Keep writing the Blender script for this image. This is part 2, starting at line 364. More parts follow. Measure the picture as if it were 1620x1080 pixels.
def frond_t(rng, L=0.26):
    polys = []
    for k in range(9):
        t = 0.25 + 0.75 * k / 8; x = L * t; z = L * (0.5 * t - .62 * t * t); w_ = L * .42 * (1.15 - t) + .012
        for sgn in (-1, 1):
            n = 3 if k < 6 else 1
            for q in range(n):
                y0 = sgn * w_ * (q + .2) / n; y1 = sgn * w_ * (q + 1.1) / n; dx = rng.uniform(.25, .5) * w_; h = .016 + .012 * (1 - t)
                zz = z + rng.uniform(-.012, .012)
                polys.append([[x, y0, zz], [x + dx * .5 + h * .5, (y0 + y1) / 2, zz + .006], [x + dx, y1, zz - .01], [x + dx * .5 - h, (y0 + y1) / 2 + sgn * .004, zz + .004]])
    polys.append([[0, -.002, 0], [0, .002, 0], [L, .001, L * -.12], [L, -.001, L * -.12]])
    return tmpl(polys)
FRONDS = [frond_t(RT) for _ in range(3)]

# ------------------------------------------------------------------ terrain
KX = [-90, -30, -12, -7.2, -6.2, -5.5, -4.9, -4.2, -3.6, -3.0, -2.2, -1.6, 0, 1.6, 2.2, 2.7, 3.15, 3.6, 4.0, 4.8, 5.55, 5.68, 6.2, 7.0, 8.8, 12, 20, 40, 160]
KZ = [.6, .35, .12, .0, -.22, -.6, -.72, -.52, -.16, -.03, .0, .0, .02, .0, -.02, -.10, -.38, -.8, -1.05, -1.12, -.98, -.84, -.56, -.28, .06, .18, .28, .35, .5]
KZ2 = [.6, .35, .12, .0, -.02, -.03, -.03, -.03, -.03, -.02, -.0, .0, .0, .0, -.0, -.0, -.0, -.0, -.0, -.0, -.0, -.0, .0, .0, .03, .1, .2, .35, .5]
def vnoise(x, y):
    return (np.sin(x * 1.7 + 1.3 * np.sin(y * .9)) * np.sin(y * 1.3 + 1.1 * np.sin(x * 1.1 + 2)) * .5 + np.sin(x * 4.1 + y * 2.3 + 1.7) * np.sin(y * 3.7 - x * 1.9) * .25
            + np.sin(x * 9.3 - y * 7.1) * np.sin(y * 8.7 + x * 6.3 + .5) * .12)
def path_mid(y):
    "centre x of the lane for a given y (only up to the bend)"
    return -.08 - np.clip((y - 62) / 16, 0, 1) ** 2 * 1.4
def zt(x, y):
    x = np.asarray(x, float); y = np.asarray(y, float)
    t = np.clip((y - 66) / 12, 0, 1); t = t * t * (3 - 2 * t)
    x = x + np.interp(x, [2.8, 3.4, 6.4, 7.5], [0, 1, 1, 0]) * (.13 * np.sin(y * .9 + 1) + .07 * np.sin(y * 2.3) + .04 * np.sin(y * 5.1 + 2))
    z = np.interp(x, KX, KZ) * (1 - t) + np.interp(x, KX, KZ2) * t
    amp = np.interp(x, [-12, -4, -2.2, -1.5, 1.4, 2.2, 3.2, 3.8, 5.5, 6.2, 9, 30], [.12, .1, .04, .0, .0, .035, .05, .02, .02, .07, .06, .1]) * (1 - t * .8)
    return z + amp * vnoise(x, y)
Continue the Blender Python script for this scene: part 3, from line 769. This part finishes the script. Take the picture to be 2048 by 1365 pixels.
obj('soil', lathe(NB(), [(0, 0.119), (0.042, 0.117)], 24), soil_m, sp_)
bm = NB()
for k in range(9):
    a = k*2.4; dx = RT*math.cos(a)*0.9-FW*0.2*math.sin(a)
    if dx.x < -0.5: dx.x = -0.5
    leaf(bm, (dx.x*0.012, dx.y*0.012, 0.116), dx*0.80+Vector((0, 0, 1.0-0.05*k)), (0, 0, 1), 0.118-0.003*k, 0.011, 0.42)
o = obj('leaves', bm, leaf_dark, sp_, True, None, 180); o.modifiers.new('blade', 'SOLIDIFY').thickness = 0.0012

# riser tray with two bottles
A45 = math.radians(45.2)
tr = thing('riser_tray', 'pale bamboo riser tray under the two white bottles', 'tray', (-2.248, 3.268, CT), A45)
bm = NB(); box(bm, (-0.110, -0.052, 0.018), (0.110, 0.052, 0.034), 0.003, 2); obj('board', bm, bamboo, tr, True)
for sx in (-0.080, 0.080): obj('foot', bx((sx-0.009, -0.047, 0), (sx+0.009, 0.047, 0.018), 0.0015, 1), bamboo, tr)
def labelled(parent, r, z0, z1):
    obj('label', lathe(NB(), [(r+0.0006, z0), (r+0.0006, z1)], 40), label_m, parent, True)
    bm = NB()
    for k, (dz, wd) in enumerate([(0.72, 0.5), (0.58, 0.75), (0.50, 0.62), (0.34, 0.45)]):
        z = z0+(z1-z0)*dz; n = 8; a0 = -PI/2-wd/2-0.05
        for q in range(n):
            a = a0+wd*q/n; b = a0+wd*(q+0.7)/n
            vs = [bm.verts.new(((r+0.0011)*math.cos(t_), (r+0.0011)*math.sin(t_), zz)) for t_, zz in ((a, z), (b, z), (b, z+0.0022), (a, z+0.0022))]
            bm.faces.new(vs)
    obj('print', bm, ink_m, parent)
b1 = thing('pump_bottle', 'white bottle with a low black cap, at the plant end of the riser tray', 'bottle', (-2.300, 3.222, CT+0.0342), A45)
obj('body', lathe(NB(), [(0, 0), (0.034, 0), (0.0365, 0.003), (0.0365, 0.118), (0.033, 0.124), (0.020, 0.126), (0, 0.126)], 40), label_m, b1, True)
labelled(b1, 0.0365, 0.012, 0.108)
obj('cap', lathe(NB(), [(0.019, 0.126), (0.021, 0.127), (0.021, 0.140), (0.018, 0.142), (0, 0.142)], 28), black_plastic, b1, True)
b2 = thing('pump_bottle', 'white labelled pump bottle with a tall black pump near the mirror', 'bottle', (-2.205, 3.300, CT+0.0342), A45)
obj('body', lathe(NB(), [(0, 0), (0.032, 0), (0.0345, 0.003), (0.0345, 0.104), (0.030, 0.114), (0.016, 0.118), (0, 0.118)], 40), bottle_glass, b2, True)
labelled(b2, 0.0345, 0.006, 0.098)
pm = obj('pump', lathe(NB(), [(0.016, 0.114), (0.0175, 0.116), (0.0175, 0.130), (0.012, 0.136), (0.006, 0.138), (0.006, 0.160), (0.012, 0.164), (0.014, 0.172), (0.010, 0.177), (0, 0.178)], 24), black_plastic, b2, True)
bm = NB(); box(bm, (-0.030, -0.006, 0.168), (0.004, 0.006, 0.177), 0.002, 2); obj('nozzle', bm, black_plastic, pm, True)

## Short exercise
Using the records above, find and show each line with the string "part".

## Result for this exercise
Keep writing the Blender script for this image. This is part 2, starting at line 364. More parts follow. Measure the picture as if it were 1620x1080 pixels.
Continue the Blender Python script for this scene: part 3, from line 769. This part finishes the script. Take the picture to be 2048 by 1365 pixels.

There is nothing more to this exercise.